I have read a stunningly low total of 4 Pulitzer winners. And at least 3 of those were by sheer coincidence. Here's the list:
- The Old Man and the Sea, Ernest Hemingway (1953)
- A Confederacy of Dunces, John Kennedy Toole (1981)
- Empire Falls, Richard Russo (2002)
- A Visit from the Goon Squad, Jennifer Egan (2011)
A Confederacy of Dunces is my favorite book, ever. I've read it 3-4 times, and I'm probably due to give it another read. It's hilarious, and the kind of book I read and know I'll never ever come close to matching, quality wise. And I'm fine with that. It's brilliant. We're not all brilliant. Then again, we're not all troubled, either. John Kennedy Toole killed himself long before his book won the Pulitzer.

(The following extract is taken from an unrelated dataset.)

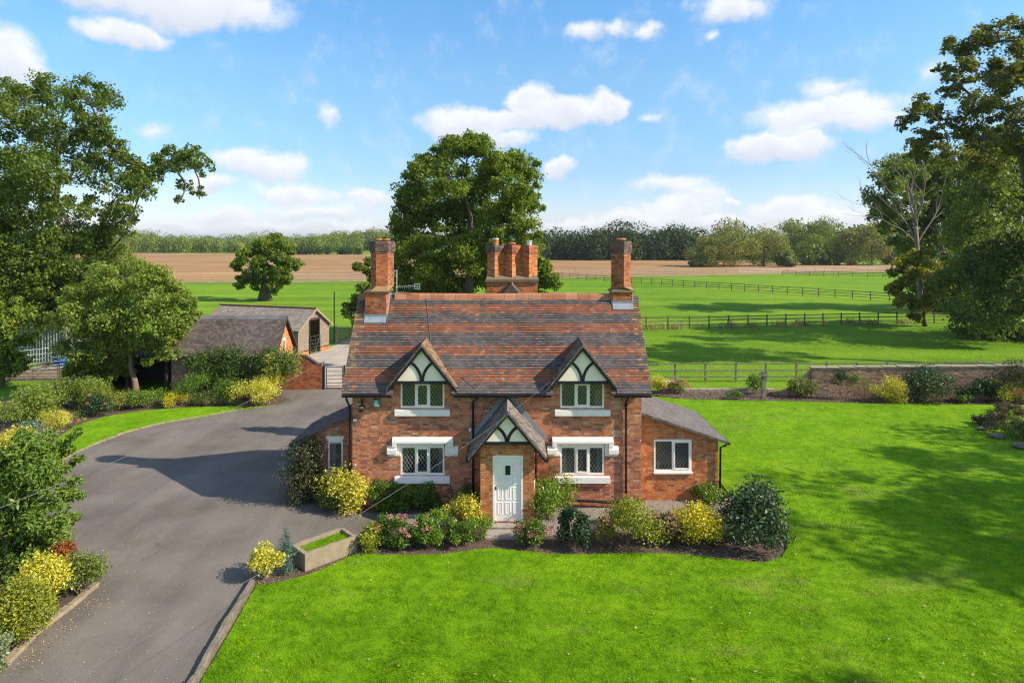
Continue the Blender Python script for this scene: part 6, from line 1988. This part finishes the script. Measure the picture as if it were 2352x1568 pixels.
tree('photinia_tree', 'large glossy-leaved shrub tree leaning in from the left edge over the drive', W(5, 1370, 17.0)[:2] + (0,), clumps_px(PHOT, 17.6, .7), .06, .135, 34000, L_PHOT, BARK_BR, 12, .5, fork=.12, aspect=.42)

# bare dead tree
def dead_tree():
    b = Vector(W(2115, 741, 71.0)[:2] + (0,))
    t = thing('dead_tree', b, 'bare pale dead tree with forked branches in front of the dark trees', 'tree')
    mb = MB()
    Wd = lambda x, y, o=0: Vector(W(x, y, 71 + o))
    trunk = [b, Wd(2117, 690), Wd(2110, 620), Wd(2106, 560), Wd(2104, 520)]
    mb.tube(trunk, [.42, .33, .27, .22, .18], 8)
    def br(a, e, r, lv):
        P = bent(a, e, 5, .08)
        mb.tube(P, [r * (1 - .75 * i / 5) for i in range(6)], 6 if lv < 2 else 4, False)
        if lv < 3:
            L = (e - a).length
            for k in range(5 if lv < 2 else 3):
                q = P[random.choice((2, 3, 4, 5))]
                d = (e - a).normalized() + Vector((random.uniform(-.8, .8), random.uniform(-.6, .6), random.uniform(-.3, .6)))
                br(q, q + d.normalized() * L * random.uniform(.3, .5), r * .4, lv + 1)
    for (s, x, y, o, r) in ((4, 2085, 420, 1, .13), (4, 2130, 400, -1, .13), (3, 2040, 470, 1.5, .11), (4, 2060, 395, -1.5, .1), (3, 2165, 440, 1, .11), (3, 2000, 500, -1, .08), (2, 2020, 560, -.5, .06), (4, 2105, 385, 0, .11), (2, 2165, 580, .5, .08), (4, 2000, 380, -1, .09), (3, 1985, 465, -1, .06)):
        br(trunk[s], Wd(x, y, o), r, 1)
    build(mb, 'trunk', BARK_PALE, t, smooth=True)
dead_tree()

# trees standing beyond the right of the picture; their shade falls over the lawn
def plain_tree(name, label, x, y, h, r, m, n, leaf=.3, group=None):
    cl = []
    for i in range(13):
        d = rand_dirs(1)[0]
        cl.append((x + d[0] * r * .62, y + d[1] * r * .62, h * .58 + d[2] * h * .32, r * random.uniform(.38, .55)))
    tree(name, label, (x, y, 0), cl, r * .075, leaf, n, m, BARK, 8, .5, group=group, twig=False)
G_ = 'trees outside the right edge that shade the lawn'
plain_tree('garden_tree', 'broad tree outside the right edge whose shade covers the middle lawn', 32.0, 16.2, 17.0, 5.2, L_OAKD, 14000, group=G_)
plain_tree('garden_tree', 'second broad tree outside the right edge, shading the lawn below the first', 36.8, 11.5, 17.0, 4.8, L_OAKD, 12000, group=G_)
plain_tree('garden_tree', 'tree outside the right edge whose shade reaches the rockery', 39.0, 21.5, 17.0, 5.2, L_OAKD, 11000, group=G_)
plain_tree('garden_tree', 'tree outside the lower right corner with shade along the bottom of the lawn', 25.0, 7.2, 15.5, 2.6, L_OAKD, 7000, group=G_)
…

If I figured every Pulitzer would bring me as much joy as Dunces, I'd read them all. Empire Falls was somewhere a peg or two below it for me. I like Russo, but I enjoyed Nobody's Fool more than Empire Falls, and it didn't win. I also liked The Old Man and the Sea, which I read back in my Hemingway phase. Not a fun story, but well written and there was a fish and an old man, and I really couldn't tell you much more it's been so long.
This is all kind of a long way of saying I finished A Visit from the Goon Squad this week, and ... eh, not sure I get the Pulitzer here. Actually, I think I do, and I think this is the main reason I don't add many recent Pulitzer winners to my to-read list. I wonder if they value experimentation a little too much. Because to me, Goon Squad felt a little gimmicky, if that's the right word. It was all over the place, with different chapters about different people from wildly different points in time. There was one chapter done up like a Power Point presentation (which, from some reviews I read on Amazon, didn't go over big with people who read it on an e-reader). By the time I got to the end I still didn't know who the main character was. Or why I should care about most of them. It's not that the writing was poor. It was really well done, if you take a tree by tree view of it. It's when you back out to see the forest that the whole things falls apart. For me, anyway. I want to latch on to a character when I read a book, root for them, feel for them. That's really hard to do if I don't know who they are.
So, while I won't avoid books just because they won a Pulitzer, I'm not in any hurry to hunt down recent winners and pile them on my nightstand. Even if it might make my reading resume sound a little more impressive.